Indicators of burnout have been popping up for months—waking up to a sense of dread, going to bed defeated, pervasive sluggishness in between. There’s the constant drip of cynicism, even on the good days. The busyness of life is unrelenting, and I hover above work and writing projects with an aerial view of every overwhelming detail and little ability to narrow my focus.

The Red Flags of Burnout
There are the red flags of detachment, too. Forgetfulness, apathy, the inability to answer an acquaintance’s simple question, “What’s your favorite summer activity?” Dysregulation is overriding muscle memory and I’m running into door frames, getting turned around in familiar places, even forgetting to rinse the conditioner from my hair, as I discovered one hurried Saturday afternoon. My mind and body are out of sync with each other and their surroundings.

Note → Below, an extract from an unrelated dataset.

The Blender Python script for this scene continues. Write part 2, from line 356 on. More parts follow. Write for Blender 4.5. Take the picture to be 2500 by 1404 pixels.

I call it burnout because it’s less cumbersome than calling it compassion fatigue, the very thing I’ve trained my team to avoid over the past few years of upheaval. We work with women in crisis and we know the statistics. We know abuse increased, addiction spiked, and the impoverished fell into deeper poverty. We know death has come too soon and too often. Our work puts faces to the numbers. Sara packed her two young children and left her violent husband yesterday. Jasmine was almost a year into her recovery, but we haven’t seen her in weeks. Maria is living in her car. Frances lost four family members in less than two months. I’ve continued the work by disconnecting.

But what do you do when crisis comes home? When the statistics say emergency department visits for attempted suicide rose 51% among adolescent girls in a year, and your daughter’s face and name make those numbers part of your story, what do you call it?